Providing a survey of missile defense activities to reporters, Lieutenant General Ronald Kadish, director of the Missile Defense Agency (MDA), said, “One of my greatest disappointments has been not being able to produce a booster” for the Pentagon’s ground-based midcourse missile defense (GMD) system. But Kadish expressed confidence that fortunes were about to change, claiming 2003 “will be the year of the booster for GMD.”
The booster is more than two years behind schedule. Previous Pentagon plans envisioned using the booster for intercept testing in the first few months of 2001, but such testing is now projected to begin in late 2003 at the earliest.
In seven GMD intercept tests to date, five of which have resulted in hits, a surrogate two-stage booster has been used. The booster Kadish wants completed is to have three stages and will accelerate much faster than the surrogate booster.
An independent missile defense review headed by retired Air Force General Larry Welch in November 1999 warned that the more powerful booster might put too much stress on the interceptor’s exoatmospheric kill vehicle (EKV), which separates from the booster in space to seek out and collide with an intended target. “We are not certain that the EKV will be able to withstand these [greater shock] loads,” the report stated.
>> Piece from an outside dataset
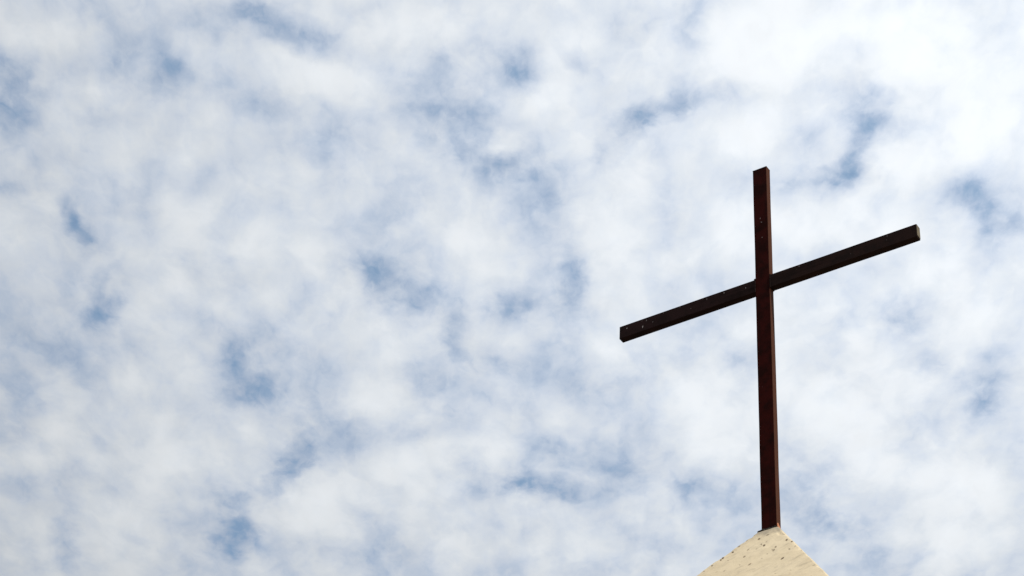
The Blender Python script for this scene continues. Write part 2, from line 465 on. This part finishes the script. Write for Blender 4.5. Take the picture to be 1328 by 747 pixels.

The Pentagon believed developing the three-stage booster would be relatively easy because it was mostly a matter of coupling existing rocket technology, but the project has proved more troublesome than expected. Kadish noted October 31 that the booster “has now turned out to be one of our higher risk items.” Although Kadish said the chief danger was that the booster problems would delay the GMD schedule—not that the booster technology would prove infeasible—an MDA spokesperson said that putting the existing technology together had been “difficult.”
Three flight tests of the more powerful booster, in which there would be no target or intercept attempt, were supposed to have occurred between February and July 2000. The first did not happen, however, until August 2001, and the second failed shortly after launch in December 2001.
Following the December failure, Boeing, the lead contractor on the GMD program and the company building the booster, awarded a contract to another company, Orbital Sciences Corp., to develop an alternative booster. Boeing subsequently allowed Lockheed Martin to assume work on the Boeing booster.
The companies are expected to have their separate boosters ready for flight tests before next summer, after which MDA is to select one for future intercept testing. Kadish said he is “very confident” about finding a booster that works since there are two options.
The next GMD intercept test, which might occur before the end of the year, is scheduled to be the last one employing the surrogate booster. After that test, GMD intercept testing will be put on hold while the new booster is developed and selected.
The Pentagon wants to deploy five interceptors in Alaska by September 2004. Ostensibly for testing purposes, Pentagon officials maintain the interceptors also could be used to defend against an unexpected, small-scale ballistic missile attack.